Given recent events, Taylor adds, the movie has acquired an unintended immediacy and he sees some value in that. “The timing, the pertinence and the relevant nature of the movie serves a purpose apart from the fact it’s a thriller,” he told me. “You look at the news today and it’s all about embassies being stormed, a U.S. ambassador assassinated—the embassy stands as the most convenient symbol. I think it’s good for the public to understand what’s going abroad with respect to their country’s image and how people are responding to that, particularly with the U.S.  That’s the nature of diplomacy today; it’s a high risk game.” By dramatizing a story that’s over three decades old, Argo inadvertently shows “how embassies today are operating under a state of siege—the movie doesn’t intend to do that but visually it does.”

Affleck’s neglect of Taylor’s role in the story was likely an innocent oversight. He put his faith in a script he didn’t write, and had no idea that he was about to inflame such a sensitive  point of Canadian pride by diminishing a national hero. “He said he was given the script,” says Taylor, “and I think it became clear to everybody that it would have been helpful if I would have been involved to some extent.” Now Affleck has gone out of his way to repair the damage, and take charge of the narrative before Warner Bros. stages a media junket for the movie at the end of this month. Taylor says there are also plans afoot for a Washington premiere on Oct. 10, to which he and various other Canadians involved in the story will be invited as honoured guests.

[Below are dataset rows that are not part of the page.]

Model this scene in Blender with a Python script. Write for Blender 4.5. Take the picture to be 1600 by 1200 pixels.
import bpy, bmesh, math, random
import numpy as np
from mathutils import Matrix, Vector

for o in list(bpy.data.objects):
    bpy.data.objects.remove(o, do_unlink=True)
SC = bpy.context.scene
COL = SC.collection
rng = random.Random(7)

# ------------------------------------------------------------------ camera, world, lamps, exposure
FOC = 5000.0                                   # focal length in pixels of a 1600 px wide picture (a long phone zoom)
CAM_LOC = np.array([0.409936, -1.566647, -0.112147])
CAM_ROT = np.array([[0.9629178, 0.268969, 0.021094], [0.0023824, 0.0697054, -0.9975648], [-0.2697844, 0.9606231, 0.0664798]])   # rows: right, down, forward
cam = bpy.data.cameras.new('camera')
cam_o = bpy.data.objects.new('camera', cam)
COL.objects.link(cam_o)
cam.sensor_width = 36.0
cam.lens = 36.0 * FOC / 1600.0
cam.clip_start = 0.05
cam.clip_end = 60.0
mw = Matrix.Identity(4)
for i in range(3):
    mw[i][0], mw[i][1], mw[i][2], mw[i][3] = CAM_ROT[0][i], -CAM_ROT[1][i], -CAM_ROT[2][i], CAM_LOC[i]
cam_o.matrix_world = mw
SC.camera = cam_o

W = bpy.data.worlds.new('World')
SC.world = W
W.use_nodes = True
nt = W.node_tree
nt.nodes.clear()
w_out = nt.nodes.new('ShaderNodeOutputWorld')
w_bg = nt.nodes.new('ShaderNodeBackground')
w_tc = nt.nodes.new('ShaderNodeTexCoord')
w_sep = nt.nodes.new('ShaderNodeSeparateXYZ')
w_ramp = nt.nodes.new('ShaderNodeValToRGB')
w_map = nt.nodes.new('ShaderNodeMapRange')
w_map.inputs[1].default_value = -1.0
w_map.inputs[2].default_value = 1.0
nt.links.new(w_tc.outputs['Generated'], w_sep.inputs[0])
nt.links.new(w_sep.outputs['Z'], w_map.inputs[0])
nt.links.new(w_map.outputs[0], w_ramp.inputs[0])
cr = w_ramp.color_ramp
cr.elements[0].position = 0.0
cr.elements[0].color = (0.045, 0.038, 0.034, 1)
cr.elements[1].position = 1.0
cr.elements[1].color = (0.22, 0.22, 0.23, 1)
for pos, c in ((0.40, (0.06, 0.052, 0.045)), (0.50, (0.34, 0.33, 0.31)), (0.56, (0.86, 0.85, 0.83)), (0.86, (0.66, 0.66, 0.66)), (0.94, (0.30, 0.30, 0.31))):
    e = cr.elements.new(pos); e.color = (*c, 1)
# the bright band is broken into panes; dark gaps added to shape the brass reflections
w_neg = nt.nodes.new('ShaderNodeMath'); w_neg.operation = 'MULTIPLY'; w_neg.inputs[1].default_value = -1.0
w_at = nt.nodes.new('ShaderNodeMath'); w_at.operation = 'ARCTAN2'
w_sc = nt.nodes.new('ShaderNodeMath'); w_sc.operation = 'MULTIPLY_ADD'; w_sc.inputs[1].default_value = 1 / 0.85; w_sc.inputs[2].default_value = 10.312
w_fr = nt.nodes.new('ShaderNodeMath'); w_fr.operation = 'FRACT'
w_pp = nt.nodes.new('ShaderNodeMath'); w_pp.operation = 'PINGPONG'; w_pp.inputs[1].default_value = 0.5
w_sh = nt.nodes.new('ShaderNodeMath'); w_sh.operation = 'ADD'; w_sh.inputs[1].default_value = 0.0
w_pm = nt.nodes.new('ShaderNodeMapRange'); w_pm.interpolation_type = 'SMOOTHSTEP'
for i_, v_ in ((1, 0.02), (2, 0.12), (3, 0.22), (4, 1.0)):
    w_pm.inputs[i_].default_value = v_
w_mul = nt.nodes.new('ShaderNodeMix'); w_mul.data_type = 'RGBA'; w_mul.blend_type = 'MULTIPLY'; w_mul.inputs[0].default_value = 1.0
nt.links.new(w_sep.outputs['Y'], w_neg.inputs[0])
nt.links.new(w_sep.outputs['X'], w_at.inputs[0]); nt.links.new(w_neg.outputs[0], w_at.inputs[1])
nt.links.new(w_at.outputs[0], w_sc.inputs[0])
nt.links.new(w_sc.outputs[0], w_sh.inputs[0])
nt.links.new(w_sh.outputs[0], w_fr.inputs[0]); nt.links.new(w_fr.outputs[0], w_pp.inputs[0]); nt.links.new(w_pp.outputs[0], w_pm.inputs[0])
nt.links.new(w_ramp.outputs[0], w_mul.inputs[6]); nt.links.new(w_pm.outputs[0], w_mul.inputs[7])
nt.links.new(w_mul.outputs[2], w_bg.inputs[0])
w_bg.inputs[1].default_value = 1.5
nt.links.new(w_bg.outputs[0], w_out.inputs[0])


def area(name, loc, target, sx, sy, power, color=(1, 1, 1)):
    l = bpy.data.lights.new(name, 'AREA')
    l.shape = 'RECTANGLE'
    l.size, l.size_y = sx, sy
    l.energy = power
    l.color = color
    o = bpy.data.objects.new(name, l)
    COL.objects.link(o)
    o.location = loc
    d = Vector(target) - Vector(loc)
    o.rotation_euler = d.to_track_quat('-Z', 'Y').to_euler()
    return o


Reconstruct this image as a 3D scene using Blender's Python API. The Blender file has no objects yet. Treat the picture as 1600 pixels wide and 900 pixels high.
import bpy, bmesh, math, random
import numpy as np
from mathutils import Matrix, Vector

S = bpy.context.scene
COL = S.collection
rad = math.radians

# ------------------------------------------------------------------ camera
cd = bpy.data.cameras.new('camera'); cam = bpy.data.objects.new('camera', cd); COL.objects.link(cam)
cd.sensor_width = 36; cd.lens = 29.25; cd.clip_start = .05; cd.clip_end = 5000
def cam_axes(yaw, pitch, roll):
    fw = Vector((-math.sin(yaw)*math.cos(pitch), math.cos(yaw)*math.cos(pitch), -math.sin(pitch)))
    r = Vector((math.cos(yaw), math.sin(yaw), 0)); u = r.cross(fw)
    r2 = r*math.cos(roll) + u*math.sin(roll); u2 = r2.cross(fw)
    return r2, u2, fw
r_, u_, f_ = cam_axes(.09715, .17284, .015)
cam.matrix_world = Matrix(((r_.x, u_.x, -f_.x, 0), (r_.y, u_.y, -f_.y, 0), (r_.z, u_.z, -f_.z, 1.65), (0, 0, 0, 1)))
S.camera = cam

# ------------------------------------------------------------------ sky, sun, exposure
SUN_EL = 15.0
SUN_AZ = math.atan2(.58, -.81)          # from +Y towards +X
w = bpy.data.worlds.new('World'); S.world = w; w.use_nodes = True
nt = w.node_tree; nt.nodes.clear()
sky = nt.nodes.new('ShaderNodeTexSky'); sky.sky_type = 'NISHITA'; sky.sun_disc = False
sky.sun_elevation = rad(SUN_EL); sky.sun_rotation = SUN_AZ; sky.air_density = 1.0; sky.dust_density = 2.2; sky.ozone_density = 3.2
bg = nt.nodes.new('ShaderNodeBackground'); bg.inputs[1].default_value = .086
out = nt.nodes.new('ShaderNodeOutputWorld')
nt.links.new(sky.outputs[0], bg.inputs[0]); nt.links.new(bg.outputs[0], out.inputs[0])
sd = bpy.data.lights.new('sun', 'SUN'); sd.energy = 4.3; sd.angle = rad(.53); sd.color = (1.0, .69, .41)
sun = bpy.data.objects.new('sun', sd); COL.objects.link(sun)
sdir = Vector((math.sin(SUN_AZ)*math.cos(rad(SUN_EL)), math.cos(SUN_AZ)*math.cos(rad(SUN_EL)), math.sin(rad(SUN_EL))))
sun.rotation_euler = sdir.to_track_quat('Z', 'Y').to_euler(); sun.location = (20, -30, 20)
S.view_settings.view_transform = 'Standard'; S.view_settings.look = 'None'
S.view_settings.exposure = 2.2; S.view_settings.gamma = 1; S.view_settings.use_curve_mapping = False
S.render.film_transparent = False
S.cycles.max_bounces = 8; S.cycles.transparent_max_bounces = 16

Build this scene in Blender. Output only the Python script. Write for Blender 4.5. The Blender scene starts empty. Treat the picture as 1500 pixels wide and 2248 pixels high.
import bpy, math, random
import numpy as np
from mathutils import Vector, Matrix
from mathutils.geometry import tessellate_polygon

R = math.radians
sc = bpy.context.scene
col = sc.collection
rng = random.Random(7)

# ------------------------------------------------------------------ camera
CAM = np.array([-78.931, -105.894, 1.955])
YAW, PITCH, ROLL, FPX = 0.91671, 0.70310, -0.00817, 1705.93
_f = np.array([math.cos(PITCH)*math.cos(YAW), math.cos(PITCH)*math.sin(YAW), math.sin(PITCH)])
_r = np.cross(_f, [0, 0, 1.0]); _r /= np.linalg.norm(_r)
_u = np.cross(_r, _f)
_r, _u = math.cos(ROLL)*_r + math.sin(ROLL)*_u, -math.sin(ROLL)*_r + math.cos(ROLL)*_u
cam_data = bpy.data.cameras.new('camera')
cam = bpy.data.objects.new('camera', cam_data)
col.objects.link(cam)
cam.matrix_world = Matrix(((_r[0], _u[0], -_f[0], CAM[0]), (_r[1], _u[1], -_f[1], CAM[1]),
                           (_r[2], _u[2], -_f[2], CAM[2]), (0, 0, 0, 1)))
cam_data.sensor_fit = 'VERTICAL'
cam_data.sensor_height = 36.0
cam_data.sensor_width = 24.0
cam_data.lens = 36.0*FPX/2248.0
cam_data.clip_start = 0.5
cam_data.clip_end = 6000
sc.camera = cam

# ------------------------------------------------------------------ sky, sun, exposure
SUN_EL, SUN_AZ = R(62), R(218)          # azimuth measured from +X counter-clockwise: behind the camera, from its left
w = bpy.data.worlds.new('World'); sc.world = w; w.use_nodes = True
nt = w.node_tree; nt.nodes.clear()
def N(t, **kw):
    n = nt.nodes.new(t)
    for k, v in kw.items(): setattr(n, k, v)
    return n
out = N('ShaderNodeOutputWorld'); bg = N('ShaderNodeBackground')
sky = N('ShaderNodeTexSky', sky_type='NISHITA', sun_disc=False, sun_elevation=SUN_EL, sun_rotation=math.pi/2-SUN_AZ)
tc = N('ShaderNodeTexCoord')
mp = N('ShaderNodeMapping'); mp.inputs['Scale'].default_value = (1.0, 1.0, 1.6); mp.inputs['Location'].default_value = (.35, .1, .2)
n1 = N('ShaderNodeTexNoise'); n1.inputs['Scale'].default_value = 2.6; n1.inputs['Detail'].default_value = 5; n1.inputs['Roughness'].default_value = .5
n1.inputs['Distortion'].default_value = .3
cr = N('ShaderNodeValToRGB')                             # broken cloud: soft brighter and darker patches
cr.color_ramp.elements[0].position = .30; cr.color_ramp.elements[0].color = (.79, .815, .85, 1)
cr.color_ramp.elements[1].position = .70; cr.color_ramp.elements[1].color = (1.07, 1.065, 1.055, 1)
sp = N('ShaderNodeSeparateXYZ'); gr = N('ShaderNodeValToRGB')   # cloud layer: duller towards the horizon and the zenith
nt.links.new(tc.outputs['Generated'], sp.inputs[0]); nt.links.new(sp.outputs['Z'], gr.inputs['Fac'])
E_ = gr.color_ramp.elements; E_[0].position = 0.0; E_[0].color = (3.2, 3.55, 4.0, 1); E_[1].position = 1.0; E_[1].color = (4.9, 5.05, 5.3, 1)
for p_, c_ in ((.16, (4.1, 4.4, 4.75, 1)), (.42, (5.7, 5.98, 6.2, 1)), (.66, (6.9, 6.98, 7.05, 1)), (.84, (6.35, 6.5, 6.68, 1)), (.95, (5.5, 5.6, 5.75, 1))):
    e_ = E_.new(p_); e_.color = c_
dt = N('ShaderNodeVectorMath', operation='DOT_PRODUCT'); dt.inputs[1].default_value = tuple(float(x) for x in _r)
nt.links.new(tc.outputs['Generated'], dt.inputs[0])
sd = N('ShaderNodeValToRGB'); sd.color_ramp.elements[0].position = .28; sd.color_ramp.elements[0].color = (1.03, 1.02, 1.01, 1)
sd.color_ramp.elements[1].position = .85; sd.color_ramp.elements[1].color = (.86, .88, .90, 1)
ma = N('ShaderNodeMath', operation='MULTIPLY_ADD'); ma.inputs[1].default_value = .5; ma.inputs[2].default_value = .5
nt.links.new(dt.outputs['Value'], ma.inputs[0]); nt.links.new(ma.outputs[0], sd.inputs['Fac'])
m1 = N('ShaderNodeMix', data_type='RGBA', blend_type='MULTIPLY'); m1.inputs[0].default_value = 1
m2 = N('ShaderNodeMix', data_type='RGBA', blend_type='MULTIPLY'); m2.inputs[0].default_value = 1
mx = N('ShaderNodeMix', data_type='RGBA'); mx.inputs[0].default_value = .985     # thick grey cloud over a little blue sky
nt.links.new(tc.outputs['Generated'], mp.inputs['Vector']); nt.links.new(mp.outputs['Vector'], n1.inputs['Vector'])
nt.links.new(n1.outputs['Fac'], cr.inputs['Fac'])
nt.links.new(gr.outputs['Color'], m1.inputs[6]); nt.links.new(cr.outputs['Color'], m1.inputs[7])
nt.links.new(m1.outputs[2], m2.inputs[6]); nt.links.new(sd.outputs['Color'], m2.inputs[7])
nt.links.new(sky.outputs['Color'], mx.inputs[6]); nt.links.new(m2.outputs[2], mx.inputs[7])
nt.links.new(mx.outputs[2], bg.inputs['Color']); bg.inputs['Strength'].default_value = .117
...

Regardless of its veracity, Argo remains a terrifically entertaining film that was generating Oscar buzz from the moment it premiered at TIFF. Oddly enough, despite diminishing Canada’s role in the rescue, it has more Cancon references than most Canadian movies—the TIFF audience lapped them up. When he was at the festival, Affleck talking a lot about the fabulous relationship between Canada and the U.S., then ended up having to smooth over a rift of his own making. By treating an ex-diplomat with a taste of lavish Hollywood diplomacy, he has quelled a controversy that might have hijacked publicity around the film and derailed an Oscar campaign. Just another wacky twist in a story that just keeps getting better.